To be done: Output the records exactly as they appear, with no pictures included.

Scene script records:
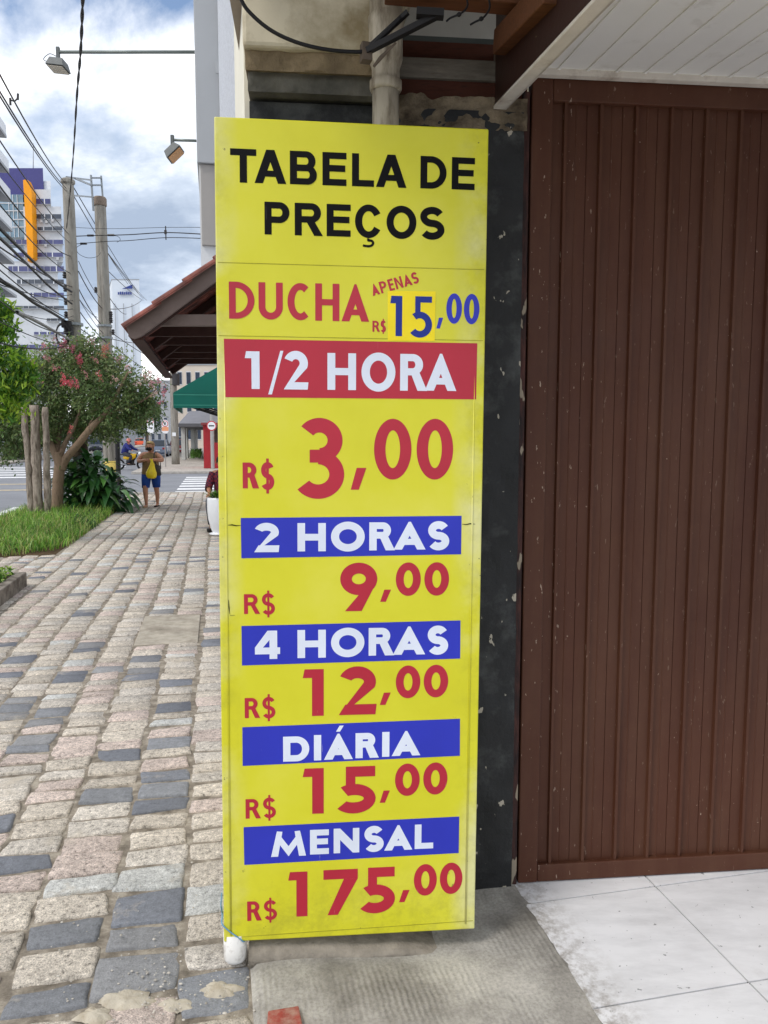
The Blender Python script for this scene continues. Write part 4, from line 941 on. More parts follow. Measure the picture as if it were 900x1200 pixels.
def hand(J, E, wrist, palm_dir, side, curl, key):
    """five fingers of unequal length, bent, rooted in a palm"""
    w_ = Vector(J[wrist][0]); d = Vector(palm_dir).normalized(); sd = Vector(side).normalized(); cu = Vector(curl).normalized()
    J[key + 'p'] = (w_ + d * .06, .026); E.append((wrist, key + 'p'))
    for i, (off, ln) in enumerate(((-.03, .062), (-.011, .074), (.009, .070), (.028, .054))):
        a = w_ + d * .095 + sd * off; b = a + d * ln * .5 + cu * .012; c = b + d * ln * .3 + cu * ln * .45
        J[f'{key}{i}a'] = (a, .0095); J[f'{key}{i}b'] = (b, .0085); J[f'{key}{i}c'] = (c, .007)
        E += [(key + 'p', f'{key}{i}a'), (f'{key}{i}a', f'{key}{i}b'), (f'{key}{i}b', f'{key}{i}c')]
    a = w_ + d * .045 - sd * .04 + cu * .008; b = a + d * .035 - sd * .012 + cu * .015
    J[key + 'ta'] = (a, .011); J[key + 'tb'] = (b, .009); E += [(key + 'p', key + 'ta'), (key + 'ta', key + 'tb')]
def face(parent, c, fwd, r, skin):
    """nose, eyes, brows and ears on a head of radius r whose centre is c (coordinates of the thing)"""
    b = BASE[parent.name]; fwd = Vector(fwd).normalized(); sd = fwd.cross(UP).normalized(); c = Vector(c) + b
    m = MB(); m.lathe_scaled(c + fwd * r * .98 - UP * r * .12, .011, .016, .02, 8, 6); m.build('nose', skin, parent, smooth=True)
    for k_ in (-1, 1):
        m = MB(); m.lathe_scaled(c + fwd * r * .86 + sd * k_ * r * .36 + UP * r * .10, .011, .011, .007, 8, 6); m.build('eye', M('eye_dark', (60, 48, 44), .1, 5, .3), parent, smooth=True)
        m = MB(); m.lathe_scaled(c + sd * k_ * r * .98 - UP * r * .05, .012, .02, .03, 8, 6); m.build('ear', skin, parent, smooth=True)
# the woman walking towards us
wo = G(178, 594); wm_ = thing('person', 'woman in olive sleeveless top, blue knee shorts and black mask walking this way', 'person', wo)
J = {}; E = []
J['pelvis'] = ((0, 0, .80), .145); J['waist'] = ((0, 0, .95), .150); J['chest'] = ((0, .01, 1.12), .150); J['collar'] = ((0, .01, 1.245), .085); J['neck'] = ((0, -.01, 1.30), .052)
J['jaw'] = ((0, -.035, 1.355), .072); J['head'] = ((0, -.035, 1.43), .092); J['crown'] = ((0, -.025, 1.495), .062)
E += [('pelvis', 'waist'), ('waist', 'chest'), ('chest', 'collar'), ('collar', 'neck'), ('neck', 'jaw'), ('jaw', 'head'), ('head', 'crown')]
for k_, sx, fwd in (('l', -1, -.17), ('r', 1, .14)):
    J['hip' + k_] = ((sx * .105, 0, .74), .112); J['knee' + k_] = ((sx * .10, fwd * .7 - .03, .42), .066); J['calf' + k_] = ((sx * .095, fwd * .9 + .02, .28), .057); J['ank' + k_] = ((sx * .085, fwd + .03, .085), .036); J['heel' + k_] = ((sx * .085, fwd + .04, .035), .034); J['toe' + k_] = ((sx * .10, fwd - .13, .028), .03)
    E += [('pelvis', 'hip' + k_), ('hip' + k_, 'knee' + k_), ('knee' + k_, 'calf' + k_), ('calf' + k_, 'ank' + k_), ('ank' + k_, 'heel' + k_), ('heel' + k_, 'toe' + k_)]
J['shl'] = ((-.185, .01, 1.235), .075); J['ell'] = ((-.275, -.07, 1.07), .056); J['wrl'] = ((-.02, -.285, 1.12), .035)
J['shr'] = ((.185, .01, 1.215), .075); J['elr'] = ((.325, -.10, 1.10), .056); J['wrr'] = ((.15, -.29, 1.13), .035)
E += [('collar', 'shl'), ('shl', 'ell'), ('ell', 'wrl'), ('collar', 'shr'), ('shr', 'elr'), ('elr', 'wrr')]
hand(J, E, 'wrl', (1, -.25, .05), (0, -.2, 1), (0, .9, -.3), 'hl'); hand(J, E, 'wrr', (-.9, -.25, -.2), (0, -.2, 1), (0, .9, -.3), 'hr')
skin_body('body', J, E, wm_, SKIN, 'pelvis')
m = MB(); C_ = lambda z, rx, ry, y=0.0: ell(wo + Vector((0, y, z)), rx, ry, 18)
m.loft([C_(.775, .212, .19), C_(.82, .210, .19), C_(.92, .196, .182), C_(1.03, .190, .182), C_(1.12, .196, .175), C_(1.19, .190, .150), C_(1.235, .155, .115), C_(1.275, .095, .085)], False); m.build('top', M('olive_top', (142, 116, 82), .12, 6, .9, .2, .3, 20, .01), wm_, smooth=True)
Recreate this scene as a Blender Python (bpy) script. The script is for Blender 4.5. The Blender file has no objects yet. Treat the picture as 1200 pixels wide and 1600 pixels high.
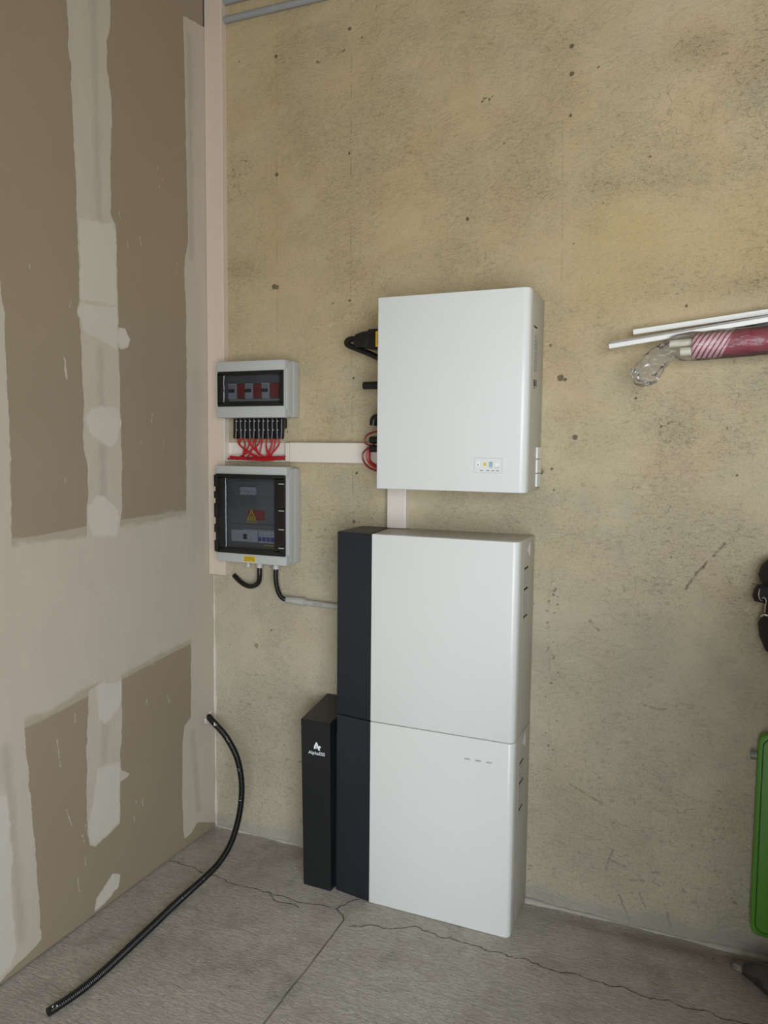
import bpy, bmesh, math, random
import numpy as np
from mathutils import Vector, Matrix
random.seed(7); rng = np.random.default_rng(7)
SC = bpy.context.scene; COL = SC.collection
SC.view_settings.view_transform = 'Standard'; SC.view_settings.look = 'None'
SC.view_settings.gamma = 1; SC.view_settings.use_curve_mapping = False
SC.view_settings.exposure = 0.32

# ------------------------------------------------------------------ camera
cam_d = bpy.data.cameras.new('camera'); cam = bpy.data.objects.new('camera', cam_d); COL.objects.link(cam)
SC.camera = cam
cam_d.sensor_fit = 'VERTICAL'; cam_d.sensor_height = 24.0; cam_d.lens = 24.0 * 1210.726 / 1600
cam_d.clip_start = 0.05; cam_d.clip_end = 200
_yaw, _pit, _rol = CAMROT = (-0.40751, -0.08343, 0.00957)
_f = Vector((math.sin(_yaw)*math.cos(_pit), math.cos(_yaw)*math.cos(_pit), math.sin(_pit)))
_r = Vector((math.cos(_yaw), -math.sin(_yaw), 0)); _u = _r.cross(_f)
_r2 = _r*math.cos(_rol) + _u*math.sin(_rol); _u2 = -_r*math.sin(_rol) + _u*math.cos(_rol)
_m = Matrix((_r2, _u2, -_f)).transposed().to_4x4(); _m.translation = Vector((1.8739, -2.5975, 1.5873))
cam.matrix_world = _m

# ------------------------------------------------------------------ light
w = bpy.data.worlds.new('sky'); SC.world = w; w.use_nodes = True
w.node_tree.nodes['Background'].inputs[0].default_value = (0.80, 0.90, 1.0, 1)
w.node_tree.nodes['Background'].inputs[1].default_value = 1.0
def area(name, loc, aim, sx, sy, power, col):
    d = bpy.data.lights.new(name, 'AREA'); d.shape = 'RECTANGLE'; d.size = sx; d.size_y = sy
    d.energy = power; d.color = col
    o = bpy.data.objects.new(name, d); COL.objects.link(o); o.location = loc
    o.rotation_euler = (Vector(aim) - Vector(loc)).to_track_quat('-Z', 'Z').to_euler()
    return o
DOOR = (1.8, 4.1, 2.45, -3.8)      # garage door opening: x0, x1, height, y
area('daylight_through_door', (2.95, -3.79, 1.22), (2.95, 0, .55), 2.25, 2.35, 128, (0.862, 0.935, 1.0))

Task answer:
The Blender Python script for this scene continues. Write part 4, from line 941 on. More parts follow. Measure the picture as if it were 900x1200 pixels.
def hand(J, E, wrist, palm_dir, side, curl, key):
    """five fingers of unequal length, bent, rooted in a palm"""
    w_ = Vector(J[wrist][0]); d = Vector(palm_dir).normalized(); sd = Vector(side).normalized(); cu = Vector(curl).normalized()
    J[key + 'p'] = (w_ + d * .06, .026); E.append((wrist, key + 'p'))
    for i, (off, ln) in enumerate(((-.03, .062), (-.011, .074), (.009, .070), (.028, .054))):
        a = w_ + d * .095 + sd * off; b = a + d * ln * .5 + cu * .012; c = b + d * ln * .3 + cu * ln * .45
        J[f'{key}{i}a'] = (a, .0095); J[f'{key}{i}b'] = (b, .0085); J[f'{key}{i}c'] = (c, .007)
        E += [(key + 'p', f'{key}{i}a'), (f'{key}{i}a', f'{key}{i}b'), (f'{key}{i}b', f'{key}{i}c')]
    a = w_ + d * .045 - sd * .04 + cu * .008; b = a + d * .035 - sd * .012 + cu * .015
    J[key + 'ta'] = (a, .011); J[key + 'tb'] = (b, .009); E += [(key + 'p', key + 'ta'), (key + 'ta', key + 'tb')]
def face(parent, c, fwd, r, skin):
    """nose, eyes, brows and ears on a head of radius r whose centre is c (coordinates of the thing)"""
    b = BASE[parent.name]; fwd = Vector(fwd).normalized(); sd = fwd.cross(UP).normalized(); c = Vector(c) + b
    m = MB(); m.lathe_scaled(c + fwd * r * .98 - UP * r * .12, .011, .016, .02, 8, 6); m.build('nose', skin, parent, smooth=True)
    for k_ in (-1, 1):
        m = MB(); m.lathe_scaled(c + fwd * r * .86 + sd * k_ * r * .36 + UP * r * .10, .011, .011, .007, 8, 6); m.build('eye', M('eye_dark', (60, 48, 44), .1, 5, .3), parent, smooth=True)
        m = MB(); m.lathe_scaled(c + sd * k_ * r * .98 - UP * r * .05, .012, .02, .03, 8, 6); m.build('ear', skin, parent, smooth=True)
# the woman walking towards us
wo = G(178, 594); wm_ = thing('person', 'woman in olive sleeveless top, blue knee shorts and black mask walking this way', 'person', wo)
J = {}; E = []
J['pelvis'] = ((0, 0, .80), .145); J['waist'] = ((0, 0, .95), .150); J['chest'] = ((0, .01, 1.12), .150); J['collar'] = ((0, .01, 1.245), .085); J['neck'] = ((0, -.01, 1.30), .052)
J['jaw'] = ((0, -.035, 1.355), .072); J['head'] = ((0, -.035, 1.43), .092); J['crown'] = ((0, -.025, 1.495), .062)
E += [('pelvis', 'waist'), ('waist', 'chest'), ('chest', 'collar'), ('collar', 'neck'), ('neck', 'jaw'), ('jaw', 'head'), ('head', 'crown')]
for k_, sx, fwd in (('l', -1, -.17), ('r', 1, .14)):
    J['hip' + k_] = ((sx * .105, 0, .74), .112); J['knee' + k_] = ((sx * .10, fwd * .7 - .03, .42), .066); J['calf' + k_] = ((sx * .095, fwd * .9 + .02, .28), .057); J['ank' + k_] = ((sx * .085, fwd + .03, .085), .036); J['heel' + k_] = ((sx * .085, fwd + .04, .035), .034); J['toe' + k_] = ((sx * .10, fwd - .13, .028), .03)
    E += [('pelvis', 'hip' + k_), ('hip' + k_, 'knee' + k_), ('knee' + k_, 'calf' + k_), ('calf' + k_, 'ank' + k_), ('ank' + k_, 'heel' + k_), ('heel' + k_, 'toe' + k_)]
J['shl'] = ((-.185, .01, 1.235), .075); J['ell'] = ((-.275, -.07, 1.07), .056); J['wrl'] = ((-.02, -.285, 1.12), .035)
J['shr'] = ((.185, .01, 1.215), .075); J['elr'] = ((.325, -.10, 1.10), .056); J['wrr'] = ((.15, -.29, 1.13), .035)
E += [('collar', 'shl'), ('shl', 'ell'), ('ell', 'wrl'), ('collar', 'shr'), ('shr', 'elr'), ('elr', 'wrr')]
hand(J, E, 'wrl', (1, -.25, .05), (0, -.2, 1), (0, .9, -.3), 'hl'); hand(J, E, 'wrr', (-.9, -.25, -.2), (0, -.2, 1), (0, .9, -.3), 'hr')
skin_body('body', J, E, wm_, SKIN, 'pelvis')
m = MB(); C_ = lambda z, rx, ry, y=0.0: ell(wo + Vector((0, y, z)), rx, ry, 18)
m.loft([C_(.775, .212, .19), C_(.82, .210, .19), C_(.92, .196, .182), C_(1.03, .190, .182), C_(1.12, .196, .175), C_(1.19, .190, .150), C_(1.235, .155, .115), C_(1.275, .095, .085)], False); m.build('top', M('olive_top', (142, 116, 82), .12, 6, .9, .2, .3, 20, .01), wm_, smooth=True)
Recreate this scene as a Blender Python (bpy) script. The script is for Blender 4.5. The Blender file has no objects yet. Treat the picture as 1200 pixels wide and 1600 pixels high.
import bpy, bmesh, math, random
import numpy as np
from mathutils import Vector, Matrix
random.seed(7); rng = np.random.default_rng(7)
SC = bpy.context.scene; COL = SC.collection
SC.view_settings.view_transform = 'Standard'; SC.view_settings.look = 'None'
SC.view_settings.gamma = 1; SC.view_settings.use_curve_mapping = False
SC.view_settings.exposure = 0.32

# ------------------------------------------------------------------ camera
cam_d = bpy.data.cameras.new('camera'); cam = bpy.data.objects.new('camera', cam_d); COL.objects.link(cam)
SC.camera = cam
cam_d.sensor_fit = 'VERTICAL'; cam_d.sensor_height = 24.0; cam_d.lens = 24.0 * 1210.726 / 1600
cam_d.clip_start = 0.05; cam_d.clip_end = 200
_yaw, _pit, _rol = CAMROT = (-0.40751, -0.08343, 0.00957)
_f = Vector((math.sin(_yaw)*math.cos(_pit), math.cos(_yaw)*math.cos(_pit), math.sin(_pit)))
_r = Vector((math.cos(_yaw), -math.sin(_yaw), 0)); _u = _r.cross(_f)
_r2 = _r*math.cos(_rol) + _u*math.sin(_rol); _u2 = -_r*math.sin(_rol) + _u*math.cos(_rol)
_m = Matrix((_r2, _u2, -_f)).transposed().to_4x4(); _m.translation = Vector((1.8739, -2.5975, 1.5873))
cam.matrix_world = _m

# ------------------------------------------------------------------ light
w = bpy.data.worlds.new('sky'); SC.world = w; w.use_nodes = True
w.node_tree.nodes['Background'].inputs[0].default_value = (0.80, 0.90, 1.0, 1)
w.node_tree.nodes['Background'].inputs[1].default_value = 1.0
def area(name, loc, aim, sx, sy, power, col):
    d = bpy.data.lights.new(name, 'AREA'); d.shape = 'RECTANGLE'; d.size = sx; d.size_y = sy
    d.energy = power; d.color = col
    o = bpy.data.objects.new(name, d); COL.objects.link(o); o.location = loc
    o.rotation_euler = (Vector(aim) - Vector(loc)).to_track_quat('-Z', 'Z').to_euler()
    return o
DOOR = (1.8, 4.1, 2.45, -3.8)      # garage door opening: x0, x1, height, y
area('daylight_through_door', (2.95, -3.79, 1.22), (2.95, 0, .55), 2.25, 2.35, 128, (0.862, 0.935, 1.0))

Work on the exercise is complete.